Stocks rally: Dow closes at highest mark since late 2007

ByAdam Shell, USA TODAY
May 1, 2012, 7:27 PM

NEW YORK -- The Dow Jones industrial average continued its long road back from the depths of the financial crisis on Tuesday, catapulting to a new bull market high and its best close since December 2007.

The Dow was turbocharged by a better-than-expected April reading on U.S. manufacturing — its best level in 10 months — which allayed fears that the economy was in danger of rolling over after manufacturing surveys in the New York, Philadelphia and Chicago regions weakened in April.

The Dow rallied 65.69 points to 13,279.32, topping its April 2 peak and posting its highest close since Dec. 28, 2007.

A look back four years ago illustrates just how far the Dow has come since hitting a bear market low of 6547.05 in March 2009.

In December 2007, George W. Bush was still president. The 18-month-long recession was just beginning. And the Federal Reserve was in the early stages of slashing short-term interest rates to roughly 0% to help stimulate the economy; on Dec. 11, 2007, the Fed cut rates to 4.25%.

What's more, onetime Wall Street titan Lehman Bros. was still in business and not a symbol of reckless risk-taking on Wall Street. Other victims of the financial crisis — insurer American International Group, banking giant Citigroup and auto icon General Motors— were still members of the Dow.

"It's remarkable that we have rallied back as much as we have given all the headwinds we had to face," says Jack Ablin, chief investment officer at Harris Private Bank. The main headwinds are the fallout from the Great Recession at home and angst caused by Europe's ongoing debt crisis.

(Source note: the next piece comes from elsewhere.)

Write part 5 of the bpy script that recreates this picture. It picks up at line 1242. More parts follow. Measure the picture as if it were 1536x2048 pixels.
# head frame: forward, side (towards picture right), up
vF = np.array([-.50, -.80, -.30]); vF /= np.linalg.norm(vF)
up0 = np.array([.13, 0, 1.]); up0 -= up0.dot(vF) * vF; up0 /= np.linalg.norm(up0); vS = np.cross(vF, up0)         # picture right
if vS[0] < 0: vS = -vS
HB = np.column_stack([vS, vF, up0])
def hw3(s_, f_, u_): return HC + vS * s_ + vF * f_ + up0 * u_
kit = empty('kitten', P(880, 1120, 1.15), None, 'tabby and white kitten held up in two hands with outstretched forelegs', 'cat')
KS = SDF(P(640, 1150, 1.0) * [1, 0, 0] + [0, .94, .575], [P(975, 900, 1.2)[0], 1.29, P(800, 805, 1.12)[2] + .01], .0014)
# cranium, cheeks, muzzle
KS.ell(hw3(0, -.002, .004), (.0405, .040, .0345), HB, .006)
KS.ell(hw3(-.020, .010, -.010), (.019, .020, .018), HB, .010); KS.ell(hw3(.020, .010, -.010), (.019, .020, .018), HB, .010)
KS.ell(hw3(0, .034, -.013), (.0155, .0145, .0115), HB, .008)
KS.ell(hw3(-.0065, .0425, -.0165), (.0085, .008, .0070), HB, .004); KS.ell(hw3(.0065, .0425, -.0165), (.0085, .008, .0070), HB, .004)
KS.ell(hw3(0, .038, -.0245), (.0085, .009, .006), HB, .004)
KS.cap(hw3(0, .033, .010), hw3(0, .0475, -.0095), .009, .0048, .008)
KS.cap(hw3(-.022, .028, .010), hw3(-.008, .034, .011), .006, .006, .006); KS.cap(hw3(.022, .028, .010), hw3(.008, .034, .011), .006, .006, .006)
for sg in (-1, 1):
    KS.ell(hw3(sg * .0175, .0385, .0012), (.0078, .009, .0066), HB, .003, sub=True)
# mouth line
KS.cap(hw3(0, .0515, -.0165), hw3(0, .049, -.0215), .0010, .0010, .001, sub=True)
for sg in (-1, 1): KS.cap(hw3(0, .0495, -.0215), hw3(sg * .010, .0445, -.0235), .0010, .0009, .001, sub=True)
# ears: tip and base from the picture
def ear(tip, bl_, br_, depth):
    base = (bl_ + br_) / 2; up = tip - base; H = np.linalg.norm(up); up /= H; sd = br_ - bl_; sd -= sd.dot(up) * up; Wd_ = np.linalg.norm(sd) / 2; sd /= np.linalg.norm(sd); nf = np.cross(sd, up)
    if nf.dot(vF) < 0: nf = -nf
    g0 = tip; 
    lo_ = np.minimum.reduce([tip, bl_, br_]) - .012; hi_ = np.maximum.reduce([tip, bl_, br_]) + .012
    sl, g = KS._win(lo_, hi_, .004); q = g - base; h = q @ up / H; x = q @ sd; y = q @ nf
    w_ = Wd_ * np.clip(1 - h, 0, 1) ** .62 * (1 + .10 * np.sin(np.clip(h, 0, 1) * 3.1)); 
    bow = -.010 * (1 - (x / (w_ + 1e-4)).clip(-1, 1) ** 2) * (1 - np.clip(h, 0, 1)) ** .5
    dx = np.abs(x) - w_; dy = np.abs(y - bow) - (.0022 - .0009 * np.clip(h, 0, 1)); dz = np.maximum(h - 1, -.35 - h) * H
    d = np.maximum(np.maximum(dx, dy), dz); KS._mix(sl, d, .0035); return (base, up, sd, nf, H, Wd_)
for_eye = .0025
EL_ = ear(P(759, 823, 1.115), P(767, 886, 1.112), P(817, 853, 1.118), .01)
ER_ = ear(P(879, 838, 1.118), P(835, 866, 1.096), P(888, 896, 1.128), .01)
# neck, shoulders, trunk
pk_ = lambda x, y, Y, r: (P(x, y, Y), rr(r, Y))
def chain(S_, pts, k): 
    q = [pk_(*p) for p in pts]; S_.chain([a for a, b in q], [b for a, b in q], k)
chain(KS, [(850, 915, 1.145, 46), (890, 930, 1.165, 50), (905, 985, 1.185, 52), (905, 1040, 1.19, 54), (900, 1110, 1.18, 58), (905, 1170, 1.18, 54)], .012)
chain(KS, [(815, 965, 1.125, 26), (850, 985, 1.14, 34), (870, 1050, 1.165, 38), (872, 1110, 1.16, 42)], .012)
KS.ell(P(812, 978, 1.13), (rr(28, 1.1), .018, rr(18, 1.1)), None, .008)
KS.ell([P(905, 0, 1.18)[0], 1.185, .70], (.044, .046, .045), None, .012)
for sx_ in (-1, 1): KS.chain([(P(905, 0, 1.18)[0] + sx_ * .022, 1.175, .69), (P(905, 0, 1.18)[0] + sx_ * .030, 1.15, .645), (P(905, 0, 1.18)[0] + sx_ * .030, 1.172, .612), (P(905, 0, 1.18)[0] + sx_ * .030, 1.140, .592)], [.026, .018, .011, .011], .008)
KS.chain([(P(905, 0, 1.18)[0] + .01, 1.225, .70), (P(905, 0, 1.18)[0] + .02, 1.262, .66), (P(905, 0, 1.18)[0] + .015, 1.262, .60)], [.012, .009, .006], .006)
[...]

Bruce Bittles, chief investment strategist at Robert W. Baird, says the upbeat manufacturing report caught investors by surprise, as they had been pricing in a slower recovery into stock prices. Says Bittles: "I'm not saying one report entirely dispels the notion that the economy is faltering, but for today it was a big influence."

Stocks have also gotten a lift from Corporate America's strong profit-reporting season.

In a note of caution, Bittles says that the Dow's new bull market high came on the first day of May, the start of what historically has been the worst six-month period for stocks and the impetus for the trading strategy: "Sell in May and go away."